§ REQUIREMENT
Scan the lines below for the word "from". Copy each line you find it in.

§ SOURCE EXCERPT
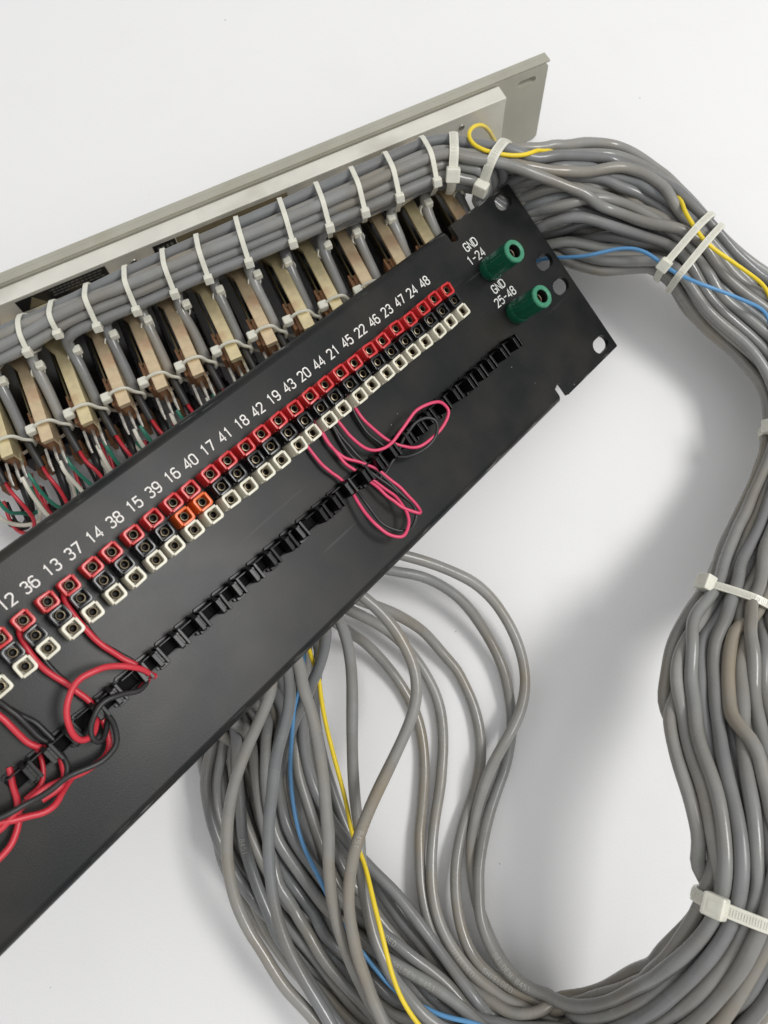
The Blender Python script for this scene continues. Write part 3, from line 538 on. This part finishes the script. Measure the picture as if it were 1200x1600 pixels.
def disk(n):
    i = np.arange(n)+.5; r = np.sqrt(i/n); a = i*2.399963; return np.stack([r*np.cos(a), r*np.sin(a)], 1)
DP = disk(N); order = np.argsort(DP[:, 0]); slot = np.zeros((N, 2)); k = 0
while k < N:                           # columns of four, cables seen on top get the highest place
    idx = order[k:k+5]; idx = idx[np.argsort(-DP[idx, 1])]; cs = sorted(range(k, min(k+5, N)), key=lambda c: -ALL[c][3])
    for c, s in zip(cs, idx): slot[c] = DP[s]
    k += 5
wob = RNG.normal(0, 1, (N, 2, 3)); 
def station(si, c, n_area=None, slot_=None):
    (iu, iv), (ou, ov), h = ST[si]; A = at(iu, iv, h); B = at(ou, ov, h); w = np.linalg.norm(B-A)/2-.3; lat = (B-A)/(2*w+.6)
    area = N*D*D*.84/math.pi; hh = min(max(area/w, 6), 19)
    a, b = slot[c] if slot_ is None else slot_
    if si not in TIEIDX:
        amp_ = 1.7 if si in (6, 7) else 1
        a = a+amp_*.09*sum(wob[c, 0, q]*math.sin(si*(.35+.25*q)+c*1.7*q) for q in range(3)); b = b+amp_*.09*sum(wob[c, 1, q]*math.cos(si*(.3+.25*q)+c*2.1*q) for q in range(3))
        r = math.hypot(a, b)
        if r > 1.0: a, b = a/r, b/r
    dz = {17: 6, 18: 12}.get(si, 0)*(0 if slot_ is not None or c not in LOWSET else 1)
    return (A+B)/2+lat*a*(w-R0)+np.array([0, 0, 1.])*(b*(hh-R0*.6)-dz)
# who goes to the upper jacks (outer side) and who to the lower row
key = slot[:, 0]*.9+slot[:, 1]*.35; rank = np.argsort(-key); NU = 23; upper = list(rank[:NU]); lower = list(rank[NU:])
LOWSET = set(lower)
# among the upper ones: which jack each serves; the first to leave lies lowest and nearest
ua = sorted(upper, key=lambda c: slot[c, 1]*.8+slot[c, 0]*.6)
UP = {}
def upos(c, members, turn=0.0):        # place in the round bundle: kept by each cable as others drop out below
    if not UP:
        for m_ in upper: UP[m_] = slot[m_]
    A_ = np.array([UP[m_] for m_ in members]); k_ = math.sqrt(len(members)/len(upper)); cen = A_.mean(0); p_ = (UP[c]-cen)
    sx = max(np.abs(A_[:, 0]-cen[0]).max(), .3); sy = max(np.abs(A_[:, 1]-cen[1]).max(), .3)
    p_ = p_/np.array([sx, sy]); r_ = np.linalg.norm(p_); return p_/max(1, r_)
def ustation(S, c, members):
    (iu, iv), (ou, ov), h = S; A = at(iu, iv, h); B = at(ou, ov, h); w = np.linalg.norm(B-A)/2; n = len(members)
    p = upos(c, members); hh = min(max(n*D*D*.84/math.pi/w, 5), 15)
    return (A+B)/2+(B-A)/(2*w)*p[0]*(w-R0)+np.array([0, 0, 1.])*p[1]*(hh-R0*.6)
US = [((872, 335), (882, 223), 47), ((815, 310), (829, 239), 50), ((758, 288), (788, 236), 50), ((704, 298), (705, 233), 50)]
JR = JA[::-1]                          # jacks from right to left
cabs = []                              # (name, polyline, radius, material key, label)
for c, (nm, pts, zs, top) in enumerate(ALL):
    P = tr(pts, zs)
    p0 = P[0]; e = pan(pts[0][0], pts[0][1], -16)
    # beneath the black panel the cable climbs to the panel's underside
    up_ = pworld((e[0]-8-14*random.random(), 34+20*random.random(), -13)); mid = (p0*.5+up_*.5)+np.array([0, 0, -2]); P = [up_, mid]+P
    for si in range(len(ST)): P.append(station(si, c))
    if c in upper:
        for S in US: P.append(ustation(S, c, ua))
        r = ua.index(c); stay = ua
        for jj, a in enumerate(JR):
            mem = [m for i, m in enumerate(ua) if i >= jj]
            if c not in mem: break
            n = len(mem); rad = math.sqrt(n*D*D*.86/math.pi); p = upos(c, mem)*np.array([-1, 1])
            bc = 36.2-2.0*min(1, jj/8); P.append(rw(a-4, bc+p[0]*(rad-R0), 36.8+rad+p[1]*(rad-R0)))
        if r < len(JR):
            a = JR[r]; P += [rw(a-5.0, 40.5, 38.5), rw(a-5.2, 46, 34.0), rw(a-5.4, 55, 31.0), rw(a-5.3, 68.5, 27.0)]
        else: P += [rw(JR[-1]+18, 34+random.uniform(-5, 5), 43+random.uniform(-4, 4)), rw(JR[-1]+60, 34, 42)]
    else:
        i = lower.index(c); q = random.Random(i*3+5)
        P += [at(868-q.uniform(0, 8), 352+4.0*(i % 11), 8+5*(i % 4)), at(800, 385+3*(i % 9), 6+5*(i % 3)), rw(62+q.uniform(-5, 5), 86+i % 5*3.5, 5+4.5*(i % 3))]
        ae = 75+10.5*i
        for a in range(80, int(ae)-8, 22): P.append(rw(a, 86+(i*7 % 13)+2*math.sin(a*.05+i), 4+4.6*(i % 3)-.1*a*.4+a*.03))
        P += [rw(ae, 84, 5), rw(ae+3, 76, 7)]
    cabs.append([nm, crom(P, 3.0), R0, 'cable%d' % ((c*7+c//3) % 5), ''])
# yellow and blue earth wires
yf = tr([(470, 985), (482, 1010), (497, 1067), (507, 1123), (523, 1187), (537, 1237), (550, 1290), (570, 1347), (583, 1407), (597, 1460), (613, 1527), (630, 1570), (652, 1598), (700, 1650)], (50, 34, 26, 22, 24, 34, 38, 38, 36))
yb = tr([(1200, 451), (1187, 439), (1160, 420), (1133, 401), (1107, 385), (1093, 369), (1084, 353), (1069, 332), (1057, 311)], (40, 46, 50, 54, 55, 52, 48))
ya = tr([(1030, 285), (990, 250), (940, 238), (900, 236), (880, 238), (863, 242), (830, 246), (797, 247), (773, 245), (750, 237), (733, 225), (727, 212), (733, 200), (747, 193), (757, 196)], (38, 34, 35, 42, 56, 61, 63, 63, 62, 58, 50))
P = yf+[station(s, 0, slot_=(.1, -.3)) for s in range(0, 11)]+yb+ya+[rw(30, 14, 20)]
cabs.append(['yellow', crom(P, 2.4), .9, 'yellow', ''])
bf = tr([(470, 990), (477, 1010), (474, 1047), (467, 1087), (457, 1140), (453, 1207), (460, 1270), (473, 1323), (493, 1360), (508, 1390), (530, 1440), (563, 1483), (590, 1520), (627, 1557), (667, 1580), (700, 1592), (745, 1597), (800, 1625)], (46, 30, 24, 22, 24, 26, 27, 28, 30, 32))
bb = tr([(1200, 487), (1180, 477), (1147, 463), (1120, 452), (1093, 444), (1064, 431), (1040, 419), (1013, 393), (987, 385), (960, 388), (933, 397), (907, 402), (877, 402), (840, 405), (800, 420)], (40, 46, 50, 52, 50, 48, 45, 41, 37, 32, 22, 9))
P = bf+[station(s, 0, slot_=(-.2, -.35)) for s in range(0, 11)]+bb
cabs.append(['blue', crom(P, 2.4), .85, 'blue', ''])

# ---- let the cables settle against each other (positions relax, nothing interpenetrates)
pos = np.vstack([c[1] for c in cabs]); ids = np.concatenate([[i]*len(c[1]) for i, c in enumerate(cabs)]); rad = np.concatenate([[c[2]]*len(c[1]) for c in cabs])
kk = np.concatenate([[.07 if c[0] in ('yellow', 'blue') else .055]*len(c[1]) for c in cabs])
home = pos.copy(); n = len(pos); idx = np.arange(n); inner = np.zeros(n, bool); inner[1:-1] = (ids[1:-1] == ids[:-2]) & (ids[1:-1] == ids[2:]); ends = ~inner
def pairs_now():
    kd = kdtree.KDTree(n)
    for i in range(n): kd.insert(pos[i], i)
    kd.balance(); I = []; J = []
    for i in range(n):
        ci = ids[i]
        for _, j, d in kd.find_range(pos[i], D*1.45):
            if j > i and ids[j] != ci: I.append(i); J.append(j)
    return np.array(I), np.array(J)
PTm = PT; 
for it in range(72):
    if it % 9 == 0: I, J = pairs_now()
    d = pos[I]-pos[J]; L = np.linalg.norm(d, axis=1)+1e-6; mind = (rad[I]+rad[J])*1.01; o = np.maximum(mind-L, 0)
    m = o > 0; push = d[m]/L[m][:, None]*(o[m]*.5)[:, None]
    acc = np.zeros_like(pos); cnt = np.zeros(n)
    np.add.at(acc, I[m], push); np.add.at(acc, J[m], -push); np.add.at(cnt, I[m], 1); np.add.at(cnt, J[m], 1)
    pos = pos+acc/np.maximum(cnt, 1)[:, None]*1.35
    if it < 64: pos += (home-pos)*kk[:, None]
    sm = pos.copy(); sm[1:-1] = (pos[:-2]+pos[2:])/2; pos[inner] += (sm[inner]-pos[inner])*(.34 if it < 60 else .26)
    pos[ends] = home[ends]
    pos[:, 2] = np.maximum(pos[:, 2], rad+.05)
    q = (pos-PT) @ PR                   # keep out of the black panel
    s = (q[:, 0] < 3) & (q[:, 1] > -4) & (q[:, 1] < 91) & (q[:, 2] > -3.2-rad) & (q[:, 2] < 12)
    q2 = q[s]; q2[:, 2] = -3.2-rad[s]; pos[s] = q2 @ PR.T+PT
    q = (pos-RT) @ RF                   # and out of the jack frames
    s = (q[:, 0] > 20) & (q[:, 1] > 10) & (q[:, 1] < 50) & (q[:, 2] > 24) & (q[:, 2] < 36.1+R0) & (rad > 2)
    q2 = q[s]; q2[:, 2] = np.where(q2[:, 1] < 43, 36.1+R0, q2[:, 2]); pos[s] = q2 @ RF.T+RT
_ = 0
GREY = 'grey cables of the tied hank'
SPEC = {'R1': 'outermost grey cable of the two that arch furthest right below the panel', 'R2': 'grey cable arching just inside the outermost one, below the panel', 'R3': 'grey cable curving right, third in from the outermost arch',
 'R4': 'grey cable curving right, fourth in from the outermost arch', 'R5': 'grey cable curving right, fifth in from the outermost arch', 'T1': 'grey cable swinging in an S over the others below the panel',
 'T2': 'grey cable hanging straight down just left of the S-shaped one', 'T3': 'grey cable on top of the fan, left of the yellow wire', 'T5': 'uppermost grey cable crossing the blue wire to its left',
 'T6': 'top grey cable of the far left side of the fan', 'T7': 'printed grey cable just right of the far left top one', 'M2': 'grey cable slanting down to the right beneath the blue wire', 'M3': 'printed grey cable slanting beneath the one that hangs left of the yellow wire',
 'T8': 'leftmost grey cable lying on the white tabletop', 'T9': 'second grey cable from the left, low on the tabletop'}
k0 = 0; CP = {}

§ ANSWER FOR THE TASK
The Blender Python script for this scene continues. Write part 3, from line 538 on. This part finishes the script. Measure the picture as if it were 1200x1600 pixels.
JR = JA[::-1]                          # jacks from right to left
SPEC = {'R1': 'outermost grey cable of the two that arch furthest right below the panel', 'R2': 'grey cable arching just inside the outermost one, below the panel', 'R3': 'grey cable curving right, third in from the outermost arch',
 'R4': 'grey cable curving right, fourth in from the outermost arch', 'R5': 'grey cable curving right, fifth in from the outermost arch', 'T1': 'grey cable swinging in an S over the others below the panel',
 'T8': 'leftmost grey cable lying on the white tabletop', 'T9': 'second grey cable from the left, low on the tabletop'}